## Stated exercise
Repeat exactly and only the lines from the line containing "Keep writing the" through the line containing "part(g, 'chain', b.mesh('chain'), gold())", both included.

-- Recorded data start --

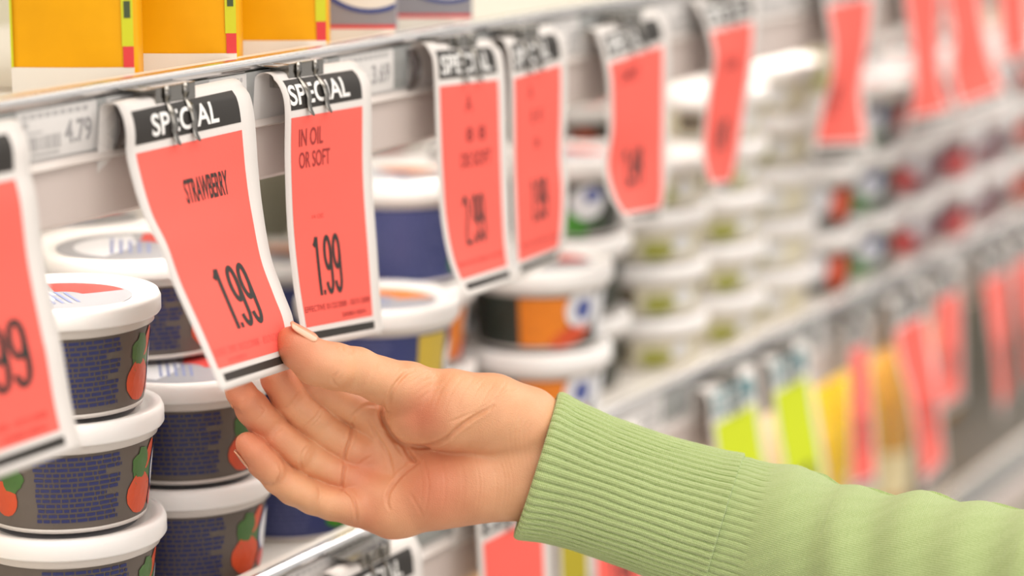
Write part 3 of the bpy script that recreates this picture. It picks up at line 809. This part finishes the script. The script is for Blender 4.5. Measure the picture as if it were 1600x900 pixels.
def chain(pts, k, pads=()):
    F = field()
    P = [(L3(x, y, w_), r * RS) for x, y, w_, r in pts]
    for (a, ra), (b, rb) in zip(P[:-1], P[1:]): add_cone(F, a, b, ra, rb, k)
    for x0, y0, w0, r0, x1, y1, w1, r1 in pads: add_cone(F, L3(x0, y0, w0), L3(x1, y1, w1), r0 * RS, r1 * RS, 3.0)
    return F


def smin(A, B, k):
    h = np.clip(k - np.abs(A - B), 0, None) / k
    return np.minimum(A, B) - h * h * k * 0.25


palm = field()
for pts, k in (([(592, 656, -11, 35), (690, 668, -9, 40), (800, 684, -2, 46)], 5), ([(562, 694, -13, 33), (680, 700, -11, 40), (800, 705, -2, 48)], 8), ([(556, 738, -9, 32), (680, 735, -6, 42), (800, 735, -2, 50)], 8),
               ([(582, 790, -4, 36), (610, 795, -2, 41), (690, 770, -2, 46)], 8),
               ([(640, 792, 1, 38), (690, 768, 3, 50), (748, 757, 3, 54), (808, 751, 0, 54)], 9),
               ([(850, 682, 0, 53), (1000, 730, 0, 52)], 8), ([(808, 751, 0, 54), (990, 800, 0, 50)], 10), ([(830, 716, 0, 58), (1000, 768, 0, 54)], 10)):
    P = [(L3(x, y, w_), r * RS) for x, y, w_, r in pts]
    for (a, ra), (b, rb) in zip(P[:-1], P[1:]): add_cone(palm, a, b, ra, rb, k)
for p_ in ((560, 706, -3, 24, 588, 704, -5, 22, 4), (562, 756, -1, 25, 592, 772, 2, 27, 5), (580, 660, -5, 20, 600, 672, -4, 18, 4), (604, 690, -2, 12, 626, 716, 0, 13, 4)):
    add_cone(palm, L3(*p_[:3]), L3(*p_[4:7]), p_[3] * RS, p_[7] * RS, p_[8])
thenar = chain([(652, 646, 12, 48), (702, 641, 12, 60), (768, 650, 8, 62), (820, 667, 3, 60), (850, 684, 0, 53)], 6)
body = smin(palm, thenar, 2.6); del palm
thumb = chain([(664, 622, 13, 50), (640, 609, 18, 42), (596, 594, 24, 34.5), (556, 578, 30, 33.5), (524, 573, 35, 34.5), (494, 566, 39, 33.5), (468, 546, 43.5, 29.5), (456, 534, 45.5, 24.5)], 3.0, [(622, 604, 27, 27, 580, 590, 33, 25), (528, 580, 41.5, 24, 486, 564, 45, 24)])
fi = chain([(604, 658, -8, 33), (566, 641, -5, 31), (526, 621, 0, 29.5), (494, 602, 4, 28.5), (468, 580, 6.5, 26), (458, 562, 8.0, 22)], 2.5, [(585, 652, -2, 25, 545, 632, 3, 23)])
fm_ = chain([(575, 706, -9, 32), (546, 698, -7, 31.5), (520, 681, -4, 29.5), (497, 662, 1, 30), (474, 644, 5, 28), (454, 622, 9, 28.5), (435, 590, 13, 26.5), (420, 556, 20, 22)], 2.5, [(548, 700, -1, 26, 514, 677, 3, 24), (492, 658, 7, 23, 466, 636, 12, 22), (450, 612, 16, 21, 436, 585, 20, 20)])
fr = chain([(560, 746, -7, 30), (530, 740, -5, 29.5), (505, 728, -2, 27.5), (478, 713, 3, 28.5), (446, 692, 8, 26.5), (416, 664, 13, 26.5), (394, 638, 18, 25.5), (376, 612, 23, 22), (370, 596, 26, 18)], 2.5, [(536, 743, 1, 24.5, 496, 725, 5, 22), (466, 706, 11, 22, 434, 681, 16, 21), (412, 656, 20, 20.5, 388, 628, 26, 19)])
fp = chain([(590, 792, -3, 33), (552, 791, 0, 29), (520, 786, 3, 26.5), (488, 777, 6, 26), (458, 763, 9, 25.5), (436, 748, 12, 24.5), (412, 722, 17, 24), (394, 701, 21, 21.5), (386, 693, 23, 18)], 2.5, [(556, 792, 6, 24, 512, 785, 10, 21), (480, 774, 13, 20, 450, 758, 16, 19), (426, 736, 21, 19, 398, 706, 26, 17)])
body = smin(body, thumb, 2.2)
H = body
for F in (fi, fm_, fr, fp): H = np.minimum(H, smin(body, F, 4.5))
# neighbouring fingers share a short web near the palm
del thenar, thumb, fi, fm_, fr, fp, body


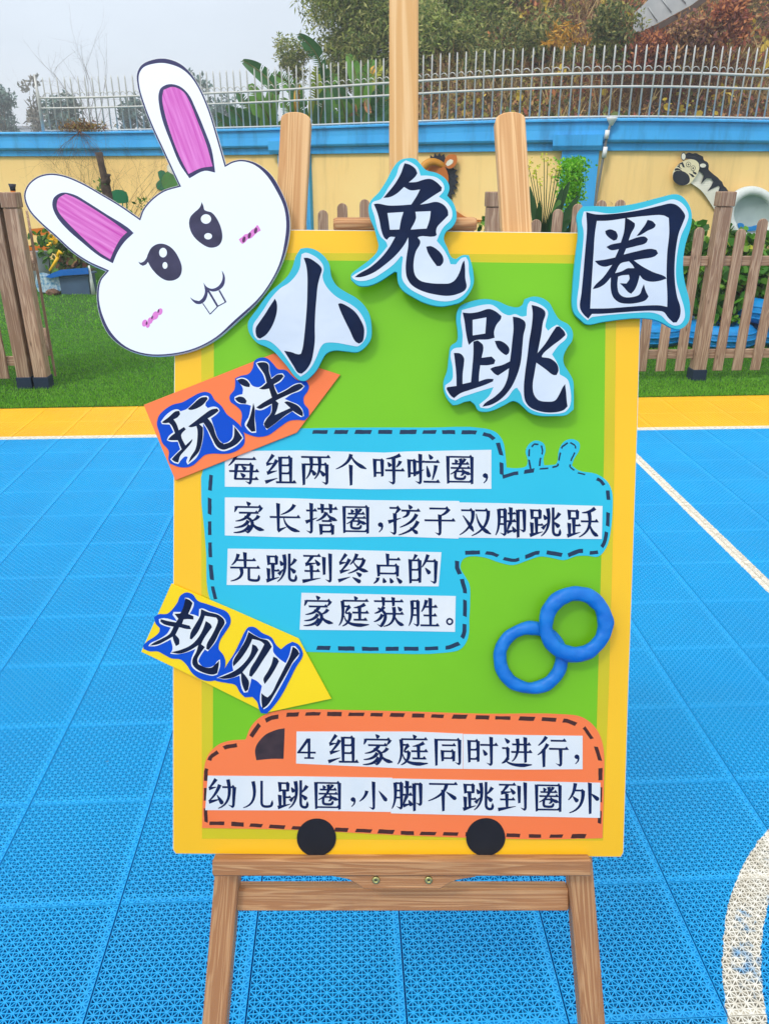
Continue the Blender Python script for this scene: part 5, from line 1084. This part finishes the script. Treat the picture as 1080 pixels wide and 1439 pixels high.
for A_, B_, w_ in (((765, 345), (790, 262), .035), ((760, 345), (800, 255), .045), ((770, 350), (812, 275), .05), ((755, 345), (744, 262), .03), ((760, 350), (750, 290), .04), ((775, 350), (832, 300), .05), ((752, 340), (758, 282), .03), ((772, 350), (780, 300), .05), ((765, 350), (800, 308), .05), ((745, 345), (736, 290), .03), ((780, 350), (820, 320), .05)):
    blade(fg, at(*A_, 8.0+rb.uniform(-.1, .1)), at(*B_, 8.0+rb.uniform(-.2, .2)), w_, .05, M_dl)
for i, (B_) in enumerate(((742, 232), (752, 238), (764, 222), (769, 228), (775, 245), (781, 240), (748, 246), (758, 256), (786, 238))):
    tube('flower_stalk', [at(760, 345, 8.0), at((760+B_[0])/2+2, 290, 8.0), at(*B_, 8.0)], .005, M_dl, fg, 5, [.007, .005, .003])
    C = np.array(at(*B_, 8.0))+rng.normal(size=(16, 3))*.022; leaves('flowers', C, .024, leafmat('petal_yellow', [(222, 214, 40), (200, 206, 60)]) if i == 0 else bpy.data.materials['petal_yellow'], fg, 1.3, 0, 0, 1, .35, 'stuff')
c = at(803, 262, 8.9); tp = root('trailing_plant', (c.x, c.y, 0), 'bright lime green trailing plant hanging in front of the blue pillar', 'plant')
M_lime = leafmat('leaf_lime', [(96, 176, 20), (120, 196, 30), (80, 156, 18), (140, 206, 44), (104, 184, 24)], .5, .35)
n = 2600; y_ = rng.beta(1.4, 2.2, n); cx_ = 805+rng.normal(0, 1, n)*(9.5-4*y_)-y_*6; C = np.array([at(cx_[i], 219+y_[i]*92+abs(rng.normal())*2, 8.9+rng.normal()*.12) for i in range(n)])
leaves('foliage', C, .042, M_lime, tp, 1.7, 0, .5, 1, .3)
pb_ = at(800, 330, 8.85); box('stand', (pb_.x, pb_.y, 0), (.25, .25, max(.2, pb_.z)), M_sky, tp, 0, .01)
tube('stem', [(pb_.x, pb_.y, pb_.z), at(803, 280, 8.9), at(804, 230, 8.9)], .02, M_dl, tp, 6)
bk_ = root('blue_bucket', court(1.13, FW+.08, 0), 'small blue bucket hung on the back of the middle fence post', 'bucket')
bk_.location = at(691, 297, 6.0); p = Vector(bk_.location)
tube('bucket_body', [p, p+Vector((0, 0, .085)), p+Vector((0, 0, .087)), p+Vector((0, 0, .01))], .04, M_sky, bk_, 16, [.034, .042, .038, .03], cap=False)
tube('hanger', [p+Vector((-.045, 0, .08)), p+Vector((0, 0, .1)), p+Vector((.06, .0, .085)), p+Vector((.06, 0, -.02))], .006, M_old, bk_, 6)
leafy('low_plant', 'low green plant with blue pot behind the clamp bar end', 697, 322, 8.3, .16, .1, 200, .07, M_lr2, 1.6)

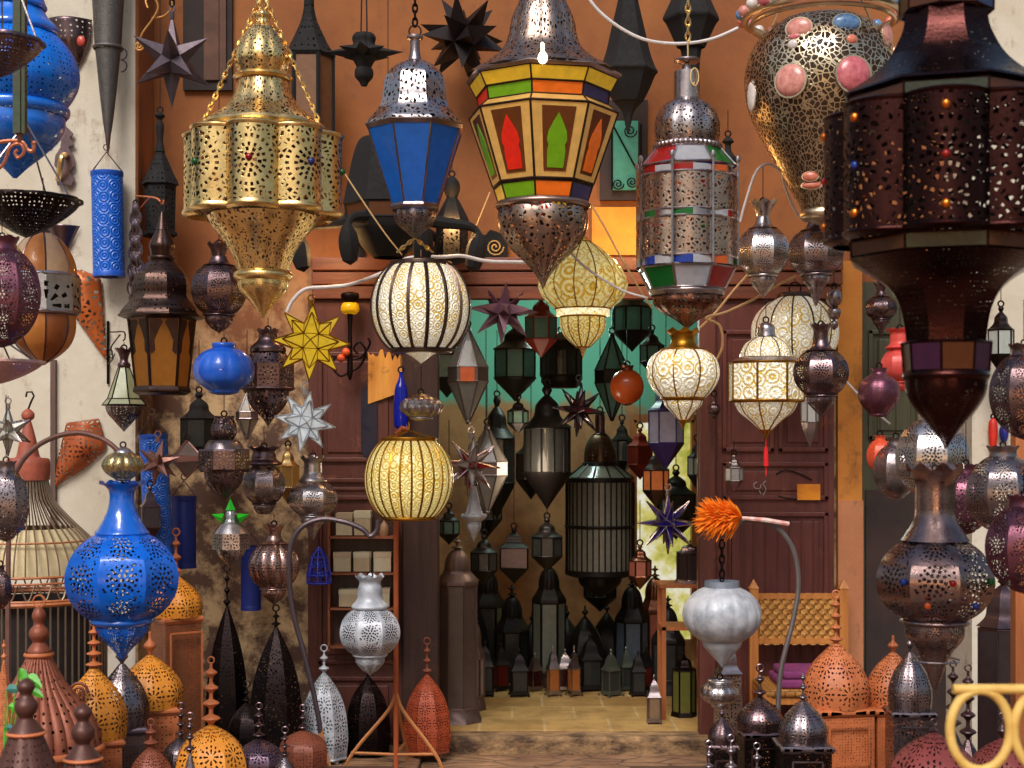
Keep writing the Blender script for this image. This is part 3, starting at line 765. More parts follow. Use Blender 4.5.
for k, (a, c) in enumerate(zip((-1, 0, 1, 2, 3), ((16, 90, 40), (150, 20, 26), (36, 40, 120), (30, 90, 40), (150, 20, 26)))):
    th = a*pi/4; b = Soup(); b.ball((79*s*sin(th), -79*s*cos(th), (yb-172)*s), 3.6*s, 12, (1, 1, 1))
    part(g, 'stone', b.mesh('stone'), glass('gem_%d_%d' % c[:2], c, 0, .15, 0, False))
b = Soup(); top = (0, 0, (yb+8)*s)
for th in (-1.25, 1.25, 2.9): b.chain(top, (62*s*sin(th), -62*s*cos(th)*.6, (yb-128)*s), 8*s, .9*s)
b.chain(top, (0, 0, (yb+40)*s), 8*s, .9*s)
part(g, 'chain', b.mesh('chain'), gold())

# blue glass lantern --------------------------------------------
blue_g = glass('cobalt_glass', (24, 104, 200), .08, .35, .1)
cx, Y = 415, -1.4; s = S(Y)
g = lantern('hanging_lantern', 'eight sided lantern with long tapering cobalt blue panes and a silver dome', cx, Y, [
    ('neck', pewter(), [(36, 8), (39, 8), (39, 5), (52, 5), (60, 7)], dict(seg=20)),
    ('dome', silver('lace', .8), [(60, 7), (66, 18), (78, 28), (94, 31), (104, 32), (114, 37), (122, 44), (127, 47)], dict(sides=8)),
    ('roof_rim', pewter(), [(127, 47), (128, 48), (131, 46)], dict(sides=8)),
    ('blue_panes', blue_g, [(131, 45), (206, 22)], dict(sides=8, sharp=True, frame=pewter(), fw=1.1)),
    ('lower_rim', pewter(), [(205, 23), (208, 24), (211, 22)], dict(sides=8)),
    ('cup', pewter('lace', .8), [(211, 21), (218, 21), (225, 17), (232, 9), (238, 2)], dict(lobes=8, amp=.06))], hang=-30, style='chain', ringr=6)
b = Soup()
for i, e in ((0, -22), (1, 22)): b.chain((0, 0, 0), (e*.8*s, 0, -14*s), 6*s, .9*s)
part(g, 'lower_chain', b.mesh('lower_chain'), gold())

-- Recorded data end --

## The completed task
Keep writing the Blender script for this image. This is part 3, starting at line 765. More parts follow. Use Blender 4.5.
for k, (a, c) in enumerate(zip((-1, 0, 1, 2, 3), ((16, 90, 40), (150, 20, 26), (36, 40, 120), (30, 90, 40), (150, 20, 26)))):
    th = a*pi/4; b = Soup(); b.ball((79*s*sin(th), -79*s*cos(th), (yb-172)*s), 3.6*s, 12, (1, 1, 1))
    part(g, 'stone', b.mesh('stone'), glass('gem_%d_%d' % c[:2], c, 0, .15, 0, False))
b = Soup(); top = (0, 0, (yb+8)*s)
for th in (-1.25, 1.25, 2.9): b.chain(top, (62*s*sin(th), -62*s*cos(th)*.6, (yb-128)*s), 8*s, .9*s)
b.chain(top, (0, 0, (yb+40)*s), 8*s, .9*s)
part(g, 'chain', b.mesh('chain'), gold())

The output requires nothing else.